## BEGIN RECORDED INFORMATION

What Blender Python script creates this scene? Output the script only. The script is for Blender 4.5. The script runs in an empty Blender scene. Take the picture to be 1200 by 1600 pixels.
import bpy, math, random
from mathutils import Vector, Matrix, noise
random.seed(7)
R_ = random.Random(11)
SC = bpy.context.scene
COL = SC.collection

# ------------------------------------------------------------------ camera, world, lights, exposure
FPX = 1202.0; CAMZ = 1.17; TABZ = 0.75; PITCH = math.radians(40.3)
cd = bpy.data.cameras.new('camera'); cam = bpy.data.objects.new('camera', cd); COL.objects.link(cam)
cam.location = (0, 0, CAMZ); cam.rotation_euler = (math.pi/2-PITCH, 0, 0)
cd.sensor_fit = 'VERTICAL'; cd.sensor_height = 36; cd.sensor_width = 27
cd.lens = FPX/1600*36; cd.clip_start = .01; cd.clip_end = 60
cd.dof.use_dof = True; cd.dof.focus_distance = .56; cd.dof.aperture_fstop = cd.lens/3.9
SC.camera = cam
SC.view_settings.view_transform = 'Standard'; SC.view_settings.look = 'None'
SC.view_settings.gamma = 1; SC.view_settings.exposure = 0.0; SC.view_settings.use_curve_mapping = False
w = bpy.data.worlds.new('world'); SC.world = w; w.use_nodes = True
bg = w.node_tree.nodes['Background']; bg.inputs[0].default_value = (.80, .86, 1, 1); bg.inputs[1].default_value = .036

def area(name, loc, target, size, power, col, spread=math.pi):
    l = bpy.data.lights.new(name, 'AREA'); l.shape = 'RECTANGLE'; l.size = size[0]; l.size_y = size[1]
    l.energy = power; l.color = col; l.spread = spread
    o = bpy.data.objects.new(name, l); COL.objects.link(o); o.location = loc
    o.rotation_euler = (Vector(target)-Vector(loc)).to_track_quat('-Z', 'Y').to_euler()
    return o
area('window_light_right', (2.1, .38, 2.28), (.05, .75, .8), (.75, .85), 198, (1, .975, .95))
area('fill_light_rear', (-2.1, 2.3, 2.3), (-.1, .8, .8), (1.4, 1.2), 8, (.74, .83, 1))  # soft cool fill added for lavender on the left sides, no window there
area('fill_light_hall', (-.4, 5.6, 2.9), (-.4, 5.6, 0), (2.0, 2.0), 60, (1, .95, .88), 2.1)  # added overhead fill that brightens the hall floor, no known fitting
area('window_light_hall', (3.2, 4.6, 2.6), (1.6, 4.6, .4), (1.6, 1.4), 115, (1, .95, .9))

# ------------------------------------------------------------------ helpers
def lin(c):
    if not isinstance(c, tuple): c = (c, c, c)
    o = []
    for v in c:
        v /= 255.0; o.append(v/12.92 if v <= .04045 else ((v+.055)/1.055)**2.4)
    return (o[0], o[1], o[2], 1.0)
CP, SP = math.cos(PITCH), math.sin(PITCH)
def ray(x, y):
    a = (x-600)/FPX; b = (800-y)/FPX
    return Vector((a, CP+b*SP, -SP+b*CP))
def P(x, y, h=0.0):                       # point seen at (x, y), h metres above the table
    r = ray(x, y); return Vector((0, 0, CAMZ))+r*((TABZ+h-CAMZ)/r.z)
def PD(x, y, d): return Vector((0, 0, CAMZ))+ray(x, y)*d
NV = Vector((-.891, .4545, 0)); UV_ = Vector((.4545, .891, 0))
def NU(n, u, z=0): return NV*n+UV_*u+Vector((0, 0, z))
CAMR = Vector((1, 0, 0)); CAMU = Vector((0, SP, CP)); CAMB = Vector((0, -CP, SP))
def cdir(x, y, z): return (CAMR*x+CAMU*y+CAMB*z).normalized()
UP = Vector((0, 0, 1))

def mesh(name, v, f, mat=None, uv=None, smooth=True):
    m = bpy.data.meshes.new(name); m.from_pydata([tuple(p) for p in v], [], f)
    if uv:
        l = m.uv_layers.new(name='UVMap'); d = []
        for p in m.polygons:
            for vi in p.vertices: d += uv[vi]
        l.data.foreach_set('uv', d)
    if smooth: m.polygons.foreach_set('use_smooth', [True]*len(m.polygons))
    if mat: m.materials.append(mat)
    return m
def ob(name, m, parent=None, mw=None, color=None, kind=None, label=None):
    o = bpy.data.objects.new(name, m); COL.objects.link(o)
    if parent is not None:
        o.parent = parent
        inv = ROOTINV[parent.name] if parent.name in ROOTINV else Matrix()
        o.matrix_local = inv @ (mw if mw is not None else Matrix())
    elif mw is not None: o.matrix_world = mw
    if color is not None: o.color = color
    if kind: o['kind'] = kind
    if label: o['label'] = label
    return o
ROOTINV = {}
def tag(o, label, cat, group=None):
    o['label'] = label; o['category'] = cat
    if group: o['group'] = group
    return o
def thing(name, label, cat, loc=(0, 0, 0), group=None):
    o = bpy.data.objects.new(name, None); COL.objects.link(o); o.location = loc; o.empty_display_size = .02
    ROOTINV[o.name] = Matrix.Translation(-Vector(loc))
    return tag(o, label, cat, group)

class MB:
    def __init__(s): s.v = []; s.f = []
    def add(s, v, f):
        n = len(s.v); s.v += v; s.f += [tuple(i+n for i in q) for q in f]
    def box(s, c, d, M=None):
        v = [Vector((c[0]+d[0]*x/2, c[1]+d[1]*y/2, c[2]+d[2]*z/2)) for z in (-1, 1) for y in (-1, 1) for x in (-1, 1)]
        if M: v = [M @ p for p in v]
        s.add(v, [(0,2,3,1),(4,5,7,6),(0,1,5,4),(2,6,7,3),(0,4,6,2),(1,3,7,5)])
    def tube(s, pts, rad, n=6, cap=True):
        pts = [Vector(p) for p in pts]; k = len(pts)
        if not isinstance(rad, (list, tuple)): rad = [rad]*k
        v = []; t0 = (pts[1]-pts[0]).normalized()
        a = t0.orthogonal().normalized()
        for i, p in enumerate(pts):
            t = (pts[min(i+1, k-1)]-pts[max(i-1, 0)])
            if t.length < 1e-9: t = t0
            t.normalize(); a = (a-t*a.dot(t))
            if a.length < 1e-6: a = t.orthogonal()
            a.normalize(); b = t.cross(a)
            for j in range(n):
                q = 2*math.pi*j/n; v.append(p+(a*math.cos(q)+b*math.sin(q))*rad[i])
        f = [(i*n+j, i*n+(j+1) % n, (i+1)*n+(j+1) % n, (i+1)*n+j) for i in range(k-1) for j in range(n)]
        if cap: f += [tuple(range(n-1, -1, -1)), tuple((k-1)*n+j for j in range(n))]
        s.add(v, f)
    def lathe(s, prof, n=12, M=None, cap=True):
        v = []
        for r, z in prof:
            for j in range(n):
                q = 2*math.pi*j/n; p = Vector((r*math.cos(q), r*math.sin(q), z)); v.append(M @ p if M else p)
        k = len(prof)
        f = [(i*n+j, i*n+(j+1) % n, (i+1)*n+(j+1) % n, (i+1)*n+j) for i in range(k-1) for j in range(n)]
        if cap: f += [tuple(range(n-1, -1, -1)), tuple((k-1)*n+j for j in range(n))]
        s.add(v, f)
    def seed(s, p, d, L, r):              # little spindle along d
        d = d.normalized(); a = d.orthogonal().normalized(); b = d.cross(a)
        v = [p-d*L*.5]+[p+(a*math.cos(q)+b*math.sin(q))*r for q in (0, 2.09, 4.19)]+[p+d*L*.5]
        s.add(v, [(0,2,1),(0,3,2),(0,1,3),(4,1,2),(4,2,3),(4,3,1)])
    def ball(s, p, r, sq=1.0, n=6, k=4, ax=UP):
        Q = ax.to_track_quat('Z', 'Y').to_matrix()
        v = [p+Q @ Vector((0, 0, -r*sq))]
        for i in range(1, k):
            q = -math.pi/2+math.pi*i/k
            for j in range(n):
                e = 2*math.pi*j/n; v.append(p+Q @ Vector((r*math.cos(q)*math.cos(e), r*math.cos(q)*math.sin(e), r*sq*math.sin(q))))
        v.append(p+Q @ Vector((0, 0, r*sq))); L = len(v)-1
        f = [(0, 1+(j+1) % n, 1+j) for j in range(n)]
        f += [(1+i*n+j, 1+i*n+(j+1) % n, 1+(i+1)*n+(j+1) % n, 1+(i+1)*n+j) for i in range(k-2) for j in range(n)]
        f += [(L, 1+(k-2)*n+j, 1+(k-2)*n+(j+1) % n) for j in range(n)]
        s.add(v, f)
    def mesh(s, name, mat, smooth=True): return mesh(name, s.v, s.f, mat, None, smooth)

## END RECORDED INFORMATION

SET EXERCISE: Up to and including the line with "115, (1, .95, .9))", repeat the data exactly, starting from its first line; nothing else belongs in the response.

TASK RESPONSE:
What Blender Python script creates this scene? Output the script only. The script is for Blender 4.5. The script runs in an empty Blender scene. Take the picture to be 1200 by 1600 pixels.
import bpy, math, random
from mathutils import Vector, Matrix, noise
random.seed(7)
R_ = random.Random(11)
SC = bpy.context.scene
COL = SC.collection

# ------------------------------------------------------------------ camera, world, lights, exposure
FPX = 1202.0; CAMZ = 1.17; TABZ = 0.75; PITCH = math.radians(40.3)
cd = bpy.data.cameras.new('camera'); cam = bpy.data.objects.new('camera', cd); COL.objects.link(cam)
cam.location = (0, 0, CAMZ); cam.rotation_euler = (math.pi/2-PITCH, 0, 0)
cd.sensor_fit = 'VERTICAL'; cd.sensor_height = 36; cd.sensor_width = 27
cd.lens = FPX/1600*36; cd.clip_start = .01; cd.clip_end = 60
cd.dof.use_dof = True; cd.dof.focus_distance = .56; cd.dof.aperture_fstop = cd.lens/3.9
SC.camera = cam
SC.view_settings.view_transform = 'Standard'; SC.view_settings.look = 'None'
SC.view_settings.gamma = 1; SC.view_settings.exposure = 0.0; SC.view_settings.use_curve_mapping = False
w = bpy.data.worlds.new('world'); SC.world = w; w.use_nodes = True
bg = w.node_tree.nodes['Background']; bg.inputs[0].default_value = (.80, .86, 1, 1); bg.inputs[1].default_value = .036

def area(name, loc, target, size, power, col, spread=math.pi):
    l = bpy.data.lights.new(name, 'AREA'); l.shape = 'RECTANGLE'; l.size = size[0]; l.size_y = size[1]
    l.energy = power; l.color = col; l.spread = spread
    o = bpy.data.objects.new(name, l); COL.objects.link(o); o.location = loc
    o.rotation_euler = (Vector(target)-Vector(loc)).to_track_quat('-Z', 'Y').to_euler()
    return o
area('window_light_right', (2.1, .38, 2.28), (.05, .75, .8), (.75, .85), 198, (1, .975, .95))
area('fill_light_rear', (-2.1, 2.3, 2.3), (-.1, .8, .8), (1.4, 1.2), 8, (.74, .83, 1))  # soft cool fill added for lavender on the left sides, no window there
area('fill_light_hall', (-.4, 5.6, 2.9), (-.4, 5.6, 0), (2.0, 2.0), 60, (1, .95, .88), 2.1)  # added overhead fill that brightens the hall floor, no known fitting
area('window_light_hall', (3.2, 4.6, 2.6), (1.6, 4.6, .4), (1.6, 1.4), 115, (1, .95, .9))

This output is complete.